The last column in the table is also important because it shows the change in defensive efficiency for each team this season. The Hornets, Pelicans, Wizards, and Bulls were all worse on defense this season, to a fairly significant degree in the case of the last three. The teams who improved on defense made small gains. What makes the Warriors great is not just how they play offense. It’s the fact that they can maintain that offensive pace while still playing suffocating defense. Any team working to emulate Golden State on offense also needs to make defensive adjustments to ensure they aren’t just giving all that efficiency back at the other end.

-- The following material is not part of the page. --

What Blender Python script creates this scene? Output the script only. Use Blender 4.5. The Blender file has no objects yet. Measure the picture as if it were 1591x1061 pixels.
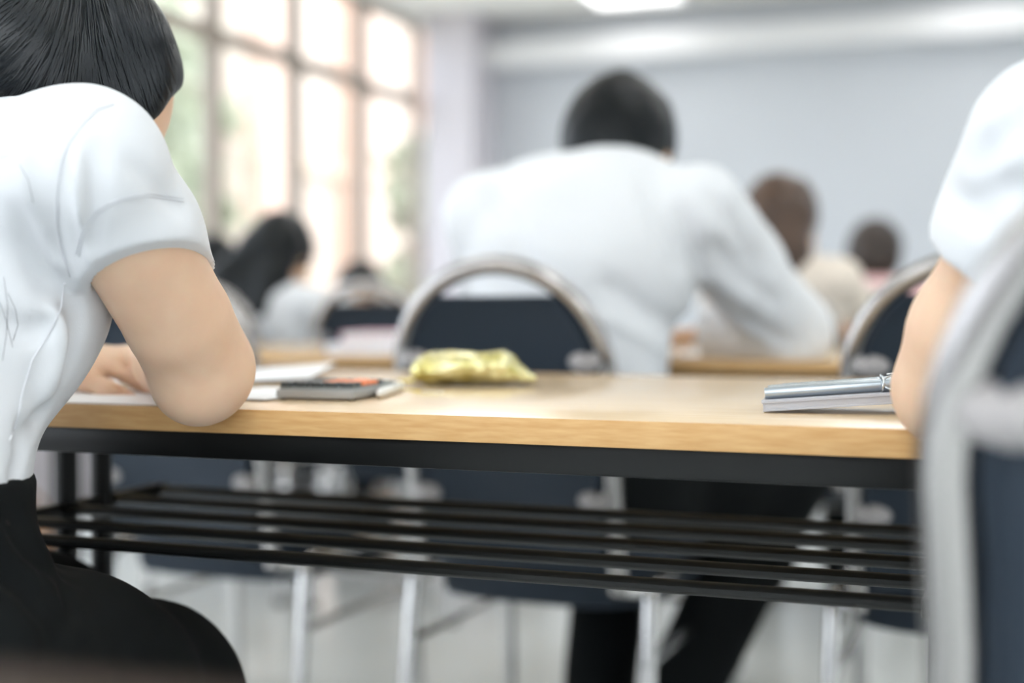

Golden State’s offensive system is certainly not the only path to efficiency. The three offenses that were most similar to the Warriors by style this season were the Boston Celtics, Atlanta Hawks, and the Philadelphia 76ers. Boston ranked 13th in points scored per 100 possessions, Atlanta was below average, and Philadelphia had the worst offensive efficiency in the league. If we compare the Warriors (the most efficient offense in the league this season) to the rest of the top-five in efficiency, it becomes clear that many different approaches can work.

The San Antonio Spurs and Oklahoma City Thunder are almost mirror opposites of each other — San Antonio emphasizing movement, the Thunder focused on pace and shot selection. The Cleveland Cavaliers and the Toronto Raptors are able to lean on the individual brilliance of the star players, so the system around them requires much less complexity.
The Spurs are also worth singling out because of how much their offense changed this season away from Golden State’s style. Their offensive style became less similar to the Warriors by nearly the same degree as the Chicago Bulls’ moved towards Golden State.

The additions of LaMarcus Aldridge and David West, and the blossoming of Kawhi Leonard, meant that San Antonio could lean more heavily on post-ups and mid-range jumpers and still yield efficient scoring.
The message from these last two charts is really about a synergistic fit between system and players. Asking DeMar DeRozan and Kyle Lowry to play like Stephen Curry and Klay Thompson would probably not yield the same results. We have the sample of Mark Jackson’s tenure and the iso-heavy offense that predated Steve Kerr’s arrival in Golden State to prove that the opposite is true as well — Curry and Thompson wouldn’t be quite so transcendent in a system like Toronto’s.
In terms of style of player, and success in that style, the Warriors are far ahead of the rest of the league. For teams that are struggling towards competitiveness, they present an enticing template to try and emulate. The players to make it work and the execution at both ends to hold the whole thing together do not come easy though. Playing like the Warriors is not nearly as simple as running and shooting more three-pointers. The next phase of the NBA’s evolution is going to come in player evaluation and training — figuring out how to make this system work for more players and how to find the players who work for this system.
Like any instigation to revolution, Golden State is probably far more extreme than what will settle in as the status quo. They will likely continuing to push the league towards speed and shooting but it is doubtful that anyone will ever do it quite as well as they do.